2
votes

I have a Chef (solo) recipe which generates a CSS file and puts it somewhere into web root directory (/vagrant/css on VM in my case). The problem is that the recipe needs to know an absolute path to vagrant synced directory on VM - it is a folder where Vagrantfile is, and by default it maps to /vagrant inside a VM.

I know how to set that path:

Vagrant.configure("2") do |config|
  config.vm.synced_folder ".", "/synced/dir/on/vm"
end

But the problem is how to let the recipe know that /synced/dir/on/vm.

Currently I use that:

Vagrant.configure("2") do |config|
  config.vm.provision :chef_solo do |chef|
    chef.json = {
      "base_directory" => "/vagrant" # THIS IS IT
    }
  end
end

It lets me use node["base_directory"] inside the recipe code, but there is a downside to that: if I was to write multiple recipes, it would be inconvinient to use node["base_directory"] in every recipe. It is much better that hardcoding the path, but it forces me to use same key on chef.json for every recipe.

Furthermore, if I'd wish to share my recipe, I would force users to use that "base_directory" => "/vagrant" key/value pair in their Vagrantfile.

Is there an API method to get this synched directory path on VM in the recipe code? Or more genarally: is there a way to get Vagrant-specific properties from Chef recipes?

I scoured Vagrant docs, but there seems to be just a single page on that topic, and because it is specific to Vagrant, there is no related information in Chef docs either.

1
I would love to know this too. It looks like there used to be some method of doing this, but it doesn't work anymore: github.com/aespinosa/workstation-vagrant/blob/master/… and github.com/xforty/chef-drupal/blob/master/recipes/…Alan Ivey
It's not really clear why you are putting the file generated on the VM back into a folder that is mounted from the host computer. If you just need to drop the file in a 'known' location, maybe use the Chef::Config[:file_cache_path].CAB
Another thought; if other recipes need to know where that specific CSS file ends up, add an attribute to the css recipe, like default[:cssrecipe][:cssdir] = "". In the Vagrantfile json attributes do this; chef.json = { :cssrecipe => { :cssdir => [ "/vagrant" ] }}. In the other recipes' attribute files do this; include_attribute "cssrecipe". within those recipes you can now use node[:cssrecipe][:cssdir]. This is no less burdensome on needing to use chef.json in each Vagrantfile, but it makes the relationship between recipes much more understandable.CAB
No. You will have to pass the values into the node objectsethvargo
Did you find a solution to this? Please don't forget to mark an answer as correct! :)sethvargo

1 Answers

2
votes

So it seems there's some disconnect on the understanding of how this is meant to work.

When writing a recipe, it's common to use node attributes to define where thing will end up - such as your web_root directory.
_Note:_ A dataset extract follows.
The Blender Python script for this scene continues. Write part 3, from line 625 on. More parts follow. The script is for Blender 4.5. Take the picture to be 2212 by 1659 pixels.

I can conceive of the recipe's attributes file containing:

default['base_directory'] = '/var/www/html'

Which would apply to many production servers out there.

Then, when writing your recipes, use this attribute to send the files where you want them to, e.g.:

cookbook_file "#{node['base_directory']/css/myfile.css" do
  owner "root"
  ...
end

When sharing your cookbook, anyone executing this on a server that has the /var/www/html directory will receive your file in the correct place.

In your Vagrantfile, in order to override the node's base_directory attribute to the synced directory, you can do something like this:

SYNCED_FOLDER = "/synced/dir/on/vm"

Vagrant.configure("2") do |config|

  config.vm.synced_folder ".", SYNCED_FOLDER

  config.vm.provision :chef_solo do |chef|
    chef.json = {
      "base_directory" => SYNCED_FOLDER
    }
  end
end

However, you mentioned that you didn't want to have to specify base_directory in your recipes, so I'd ask what node attribute you are using to drive the target location of your web root?

If you're using something like the apache2 cookbook from the Community site, then there's already an attribute for this: node['apache']['docroot_dir'], so using that you can control where thing are referenced.